● **Task**: It is required that the lines from the top of the listing through the line with "sun.location = sd * 300" be reproduced exactly, excluding pictures.

● **Recorded data**:
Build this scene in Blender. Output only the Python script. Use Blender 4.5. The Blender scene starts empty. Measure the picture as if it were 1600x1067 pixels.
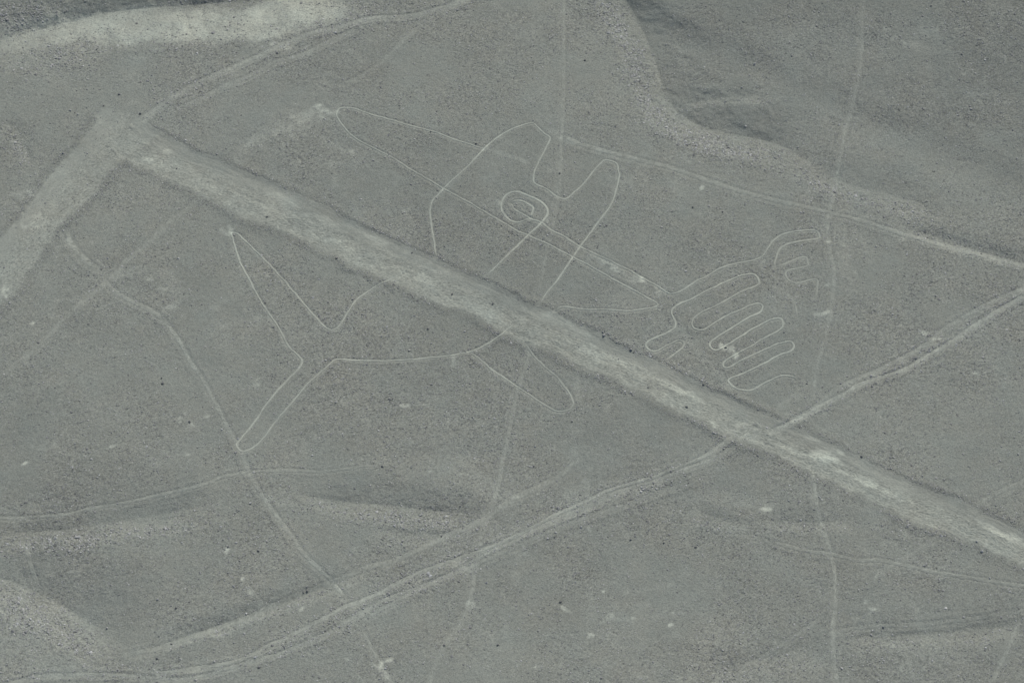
import bpy, math
import numpy as np
from mathutils import Vector, noise as mnoise

# ------------------------------------------------------------------ camera, sky, sun, exposure
scene = bpy.context.scene
DEP = math.radians(50.0)          # the aircraft looks down at about 50 degrees
DIST, LENS, SENSOR = 278.0, 100.0, 36.0
CAM = np.array([0.0, -DIST * math.cos(DEP), DIST * math.sin(DEP)])

cam_data = bpy.data.cameras.new('camera')
cam_data.lens = LENS
cam_data.sensor_width = SENSOR
cam_data.clip_start = 1.0
cam_data.clip_end = 20000.0
cam = bpy.data.objects.new('camera', cam_data)
scene.collection.objects.link(cam)
cam.location = CAM
cam.rotation_euler = (math.radians(90) - DEP, 0, 0)
scene.camera = cam

SUN_EL, SUN_AZ = math.radians(47.0), math.radians(26.0)   # azimuth measured from +Y towards +X
world = bpy.data.worlds.new('World')
scene.world = world
world.use_nodes = True
wn = world.node_tree
wn.nodes.clear()
sky = wn.nodes.new('ShaderNodeTexSky')
sky.sky_type = 'NISHITA'
sky.sun_disc = False
sky.sun_elevation = SUN_EL
sky.sun_rotation = SUN_AZ
sky.altitude = 500
sky.dust_density = 6.0
sky.ozone_density = 0.4
bgn = wn.nodes.new('ShaderNodeBackground')
bgn.inputs['Strength'].default_value = 0.11
won = wn.nodes.new('ShaderNodeOutputWorld')
wn.links.new(sky.outputs[0], bgn.inputs[0])
wn.links.new(bgn.outputs[0], won.inputs[0])

sun_data = bpy.data.lights.new('sun', 'SUN')
sun_data.energy = 2.2
sun_data.angle = math.radians(1.5)
sun_data.color = (1.0, 0.965, 0.90)
sun = bpy.data.objects.new('sun', sun_data)
scene.collection.objects.link(sun)
sd = Vector((math.sin(SUN_AZ) * math.cos(SUN_EL), math.cos(SUN_AZ) * math.cos(SUN_EL), math.sin(SUN_EL)))
sun.rotation_euler = sd.to_track_quat('Z', 'Y').to_euler()
sun.location = sd * 300

vs = scene.view_settings
vs.view_transform = 'Standard'
vs.look = 'None'
vs.exposure = -0.22
vs.gamma = 1.0
vs.use_curve_mapping = False

# ------------------------------------------------------------------ helpers: noise, plan coordinates, rasters
rng = np.random.default_rng(7)
_LAT = rng.random((64, 257, 257)).astype(np.float32)
_LAT[:, 256, :] = _LAT[:, 0, :]
_LAT[:, :, 256] = _LAT[:, :, 0]

def vnoise(x, y, size, seed):
    """smooth value noise in -1..1, feature size in metres"""
    a = np.asarray(x) / size + 17.3 * seed
    b = np.asarray(y) / size + 9.1 * seed
    i = np.floor(a); j = np.floor(b)
    fx = a - i; fy = b - j
    i = i.astype(np.int64) & 255; j = j.astype(np.int64) & 255
    fx = fx * fx * (3 - 2 * fx); fy = fy * fy * (3 - 2 * fy)
    L = _LAT[seed % 64]
    v = (L[i, j] * (1 - fx) + L[i + 1, j] * fx) * (1 - fy) + (L[i, j + 1] * (1 - fx) + L[i + 1, j + 1] * fx) * fy
    return v * 2 - 1

def fbm(x, y, size, seed, octaves=4, gain=0.55):
    t = 0; a = 1; n = 0
    for k in range(octaves):
        t = t + a * vnoise(x, y, size / 2 ** k, seed + k)
        n += a; a *= gain
    return t / n * 1.6

def sstep(a, b, x):
    t = np.clip((x - a) / (b - a), 0, 1)
    return t * t * (3 - 2 * t)

def plan(px):
    """survey point read off the photograph (1600 wide) -> metres on the z = 0 datum"""
    px = np.asarray(px, float)
    a = (px[..., 0] - 800) / 1600 * SENSOR / LENS
    b = -(px[..., 1] - 533.5) / 1600 * SENSOR / LENS
    dy = math.cos(DEP) + b * math.sin(DEP)
    dz = -math.sin(DEP) + b * math.cos(DEP)
    t = CAM[2] / -dz
    return np.stack([CAM[0] + a * t, CAM[1] + dy * t], -1)

def smooth_line(pts, step, passes=2, closed=False):
    """Catmull-Rom through the points, resampled at an even step"""
    p = np.asarray(pts, float)
    if len(p) == 2:
        p = np.array([p[0], (p[0] + p[1]) / 2, p[1]])
    q = np.vstack([2 * p[0] - p[1], p, 2 * p[-1] - p[-2]])
    out = []
    for k in range(1, len(q) - 2):
        a, b, c, d = q[k - 1], q[k], q[k + 1], q[k + 2]
        n = max(2, int(np.linalg.norm(c - b) / step) + 1)
        t = np.linspace(0, 1, n, endpoint=False)[:, None]
        out.append(0.5 * (2 * b + (c - a) * t + (2 * a - 5 * b + 4 * c - d) * t ** 2 + (3 * b - a - 3 * c + d) * t ** 3))
    o = np.vstack(out + [p[-1:]])
    L = np.concatenate([[0], np.cumsum(np.linalg.norm(np.diff(o, axis=0), axis=1))])
    n = max(3, int(L[-1] / step) + 1)
    s = np.linspace(0, L[-1], n)
    return np.stack([np.interp(s, L, o[:, 0]), np.interp(s, L, o[:, 1])], -1)

RS = 0.10
X0, X1, Y0, Y1 = -78.0, 78.0, -60.0, 72.0
RX = np.arange(X0, X1, RS); RY = np.arange(Y0, Y1, RS)
NX, NY = len(RX), len(RY)
GX, GY = np.meshgrid(RX, RY, indexing='ij')

def dist_field(line, maxd):
    """distance, arc length and side (+ = left of travel) of a polyline on the raster"""
    D = np.full((NX, NY), maxd, np.float32)
    S = np.zeros((NX, NY), np.float32)
    G = np.ones((NX, NY), np.float32)
    L = 0.0
    for k in range(len(line) - 1):
        a, b = line[k], line[k + 1]
        i0 = max(0, int((min(a[0], b[0]) - maxd - X0) / RS)); i1 = min(NX, int((max(a[0], b[0]) + maxd - X0) / RS) + 2)
        j0 = max(0, int((min(a[1], b[1]) - maxd - Y0) / RS)); j1 = min(NY, int((max(a[1], b[1]) + maxd - Y0) / RS) + 2)
        e = b - a; l = math.hypot(*e)
        if i0 < i1 and j0 < j1 and l > 1e-6:
            gx = RX[i0:i1, None] - a[0]; gy = RY[None, j0:j1] - a[1]
            t = np.clip((gx * e[0] + gy * e[1]) / l ** 2, 0, 1)
            d = np.hypot(gx - t * e[0], gy - t * e[1])
            m = d < D[i0:i1, j0:j1]
            D[i0:i1, j0:j1][m] = d[m]
            S[i0:i1, j0:j1][m] = (L + t * l)[m]
            G[i0:i1, j0:j1][m] = np.sign(e[0] * gy - e[1] * gx)[m]
        L += l
    return D, S, G, L

def sample(R, x, y):
    a = np.clip((np.asarray(x) - X0) / RS, 0, NX - 1.001); b = np.clip((np.asarray(y) - Y0) / RS, 0, NY - 1.001)
    i = a.astype(np.int64); j = b.astype(np.int64); fx = a - i; fy = b - j
    return (R[i, j] * (1 - fx) + R[i + 1, j] * fx) * (1 - fy) + (R[i, j + 1] * (1 - fx) + R[i + 1, j + 1] * fx) * fy

# ------------------------------------------------------------------ survey: every line read off the photograph
WHALE = {
 'body_outline': [
  [(682,402),(677,371),(675,356),(671.5,333),(672.6,322),(677,312),(693,295),(707.5,281.5),(730,261),(756,233),(775,217),(793,206),(811,198),(829,193),(836,195),(849,208),(858.7,215),(857,222),(850,236.5),(839,259),(835,268),(833.5,281.5),(838,288),(854,296),(865,304),(876,310),(883,311),(890,307),(905.5,293),(923.5,272.5),(939,255.6),(947,251),(962,255.6),(966,268),(967,277),(962,299.5),(956,317.5),(944,335.5),(921,366),(907,385),(895,402),(875,432),(855,457),(842,475)],
  [(807,504),(792.5,515),(779,526),(759,539),(734,549.5),(707,555),(680,558),(655,560.7),(596.5,564),(560,563),(527,562),(518,566.5),(506.5,577),(486,594),(473,608.6),(448,639),(432,657),(414,682),(401,695),(389.5,702),(377,705),(370,696),(374,688.5),(401,655),(414,634.5),(432,612),(452.5,590.6),(467,576),(472,565),(466,556),(449,539),(436,513),(413,479.5),(395,448),(379.5,419),(368,389.5),(362.6,371.5),(361,364),(370.5,365),(378,371.5),(397.5,390.6),(427,420),(456,452.5),(476,476),(501,504),(513,514),(521,515),(529,510),(541.5,491),(556,470.5),(573,457),(593,444.6),(613.5,435.6),(635,427)]],
 'snout_outline': [
  [(756,233),(712.5,219),(677.5,206),(650,199),(615,189),(575,177.5),(555,170.5),(540,169),(530,171),(526,177),(527.5,184),(535,196),(550,212.5),(575,227.5),(607.5,244),(650,269.5),(695,296),(737.5,319.5),(800,356),(825,368),(862.5,384.5),(895,402),(912.5,411),(950,432),(980,448),(1012.5,466),(1022.5,471),(1028,476),(1025,479.5),(1012.5,482),(982.5,486),(945,484),(912.5,483.5),(880,479.5),(868,486)]],
 'flank_line': [
  [(799,318),(803,326),(810,331),(819,336),(828,341.4),(844,347.6),(853,354),(866,362),(883,371),(907.5,386),(940,402),(970,416),(1000,432),(1025,446),(1042.5,458),(1050,459.5),(1062.5,456),(1082.5,443),(1112.5,427),(1132.5,416.5),(1162.5,409.5),(1176,407),(1187.5,403),(1194,398),(1199,389),(1208,377),(1218.5,369),(1232.5,364),(1251,361),(1268,360),(1275.6,361.5),(1279.4,365.6),(1281,372),(1275.6,373.5),(1259,375.4),(1236,379.5),(1229,381.6),(1221,387),(1215.6,394.7),(1213,403),(1210.4,412.5),(1211,419)]],
 'eye_ring': [
  [(828,341.4),(819,345),(809,347.6),(801,346),(793,341),(787.5,335),(784,328.5),(783,320.6),(784.7,314),(790,306),(797.6,301.5),(806.6,300),(815.6,301.5),(827,307),(841.5,313),(850.5,320),(855.6,327.4),(855.6,334),(851,342),(846,347.6),(838,355.5),(824.6,368),(810,382.5),(797.5,394.5),(760,431)]],
 'inner_eye_ring': [
  [(799,318),(801,315.6),(810,314),(818,315),(826,319),(833.6,324.6),(832.5,332),(828.6,338),(826,341)]],
 'pupil_mark': [[(816,319.5),(819,323),(820,327)]],
 'finger_outline': [
  [(1038,564),(1054,553.4),(1065,545),(1069,538.4),(1067,534),(1061,531.5),(1054,534),(1042.5,540),(1029,547),(1020,548.4),(1012.5,545),(1009,539),(1012.5,534),(1027.5,526),(1044,519),(1054,513),(1056,507.5),(1054,500),(1049.6,490.6),(1049.5,485),(1051.6,482),(1062,474.4),(1080.6,467),(1097.5,457.5),(1116,449),(1131,441.6),(1150,434),(1165,429),(1177,428.4),(1183,433),(1186,439.7),(1184.7,444.4),(1176,448.5),(1159,455.6),(1139,467),(1116,479),(1094,490),(1084,497),(1080.6,504.4),(1082.5,511),(1088,515),(1097.5,515.6),(1107,511),(1129,497),(1154,485.6),(1172.5,477),(1185.6,474.4),(1191,479),(1188.4,486.6),(1180,491.5),(1159,503),(1134,518),(1117.5,529),(1109,537.5),(1111,544),(1117.5,547.4),(1127,545),(1140,536.6),(1168,519),(1192.5,505.6),(1209,498.5),(1220,498.5),(1224,504.7),(1221.6,512),(1213,519),(1192.5,529),(1168,544),(1149,554.4),(1136,562),(1130,567.5),(1130,572),(1133.4,574.6),(1142,573),(1162.5,561),(1189,549),(1211,539),(1232,534),(1238.4,536.6),(1240,543),(1234,549),(1215,556),(1192.5,569),(1168,580.6),(1149,588),(1140,592),(1138,595.6),(1144,603),(1153,608),(1168,610),(1177.5,608),(1192.5,600),(1209,592),(1222.5,587),(1239,588.7),(1245,594)]],
 'mouth_line': [
  [(1211,417),(1225,412.5),(1238,407),(1249,403),(1259,402),(1262,408),(1262.5,415),(1251,418),(1236,421),(1229,424),(1227,429),(1230,436),(1236,440.6),(1244,442.5),(1257,440),(1270,436.5),(1276.6,438),(1277,446),(1275.6,459),(1272,466)]],
 'chin_mark': [[(1241,471),(1244,484),(1246,496)]],
 'lower_fin_outline': [
  [(734,550),(747.5,560),(770,579),(792.5,593),(808,604),(833,621),(851,633),(867,642),(878,643),(889,639.6),(895,633),(895.6,626.5),(889,613),(873.5,593),(851,572.5),(835,557),(827,547),(822,537)]],
}
# (half contrast, width m): how strongly each stroke still shows
WHALE_LOOK = {'body_outline': (0.56, .21), 'snout_outline': (0.46, .22), 'flank_line': (0.54, .22), 'eye_ring': (0.60, .25),
              'inner_eye_ring': (0.58, .24), 'pupil_mark': (0.6, .24), 'finger_outline': (0.62, .22), 'mouth_line': (0.36, .22),
              'chin_mark': (0.30, .19), 'lower_fin_outline': (0.48, .23)}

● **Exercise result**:
Build this scene in Blender. Output only the Python script. Use Blender 4.5. The Blender scene starts empty. Measure the picture as if it were 1600x1067 pixels.
import bpy, math
import numpy as np
from mathutils import Vector, noise as mnoise

# ------------------------------------------------------------------ camera, sky, sun, exposure
scene = bpy.context.scene
DEP = math.radians(50.0)          # the aircraft looks down at about 50 degrees
DIST, LENS, SENSOR = 278.0, 100.0, 36.0
CAM = np.array([0.0, -DIST * math.cos(DEP), DIST * math.sin(DEP)])

cam_data = bpy.data.cameras.new('camera')
cam_data.lens = LENS
cam_data.sensor_width = SENSOR
cam_data.clip_start = 1.0
cam_data.clip_end = 20000.0
cam = bpy.data.objects.new('camera', cam_data)
scene.collection.objects.link(cam)
cam.location = CAM
cam.rotation_euler = (math.radians(90) - DEP, 0, 0)
scene.camera = cam

SUN_EL, SUN_AZ = math.radians(47.0), math.radians(26.0)   # azimuth measured from +Y towards +X
world = bpy.data.worlds.new('World')
scene.world = world
world.use_nodes = True
wn = world.node_tree
wn.nodes.clear()
sky = wn.nodes.new('ShaderNodeTexSky')
sky.sky_type = 'NISHITA'
sky.sun_disc = False
sky.sun_elevation = SUN_EL
sky.sun_rotation = SUN_AZ
sky.altitude = 500
sky.dust_density = 6.0
sky.ozone_density = 0.4
bgn = wn.nodes.new('ShaderNodeBackground')
bgn.inputs['Strength'].default_value = 0.11
won = wn.nodes.new('ShaderNodeOutputWorld')
wn.links.new(sky.outputs[0], bgn.inputs[0])
wn.links.new(bgn.outputs[0], won.inputs[0])

sun_data = bpy.data.lights.new('sun', 'SUN')
sun_data.energy = 2.2
sun_data.angle = math.radians(1.5)
sun_data.color = (1.0, 0.965, 0.90)
sun = bpy.data.objects.new('sun', sun_data)
scene.collection.objects.link(sun)
sd = Vector((math.sin(SUN_AZ) * math.cos(SUN_EL), math.cos(SUN_AZ) * math.cos(SUN_EL), math.sin(SUN_EL)))
sun.rotation_euler = sd.to_track_quat('Z', 'Y').to_euler()
sun.location = sd * 300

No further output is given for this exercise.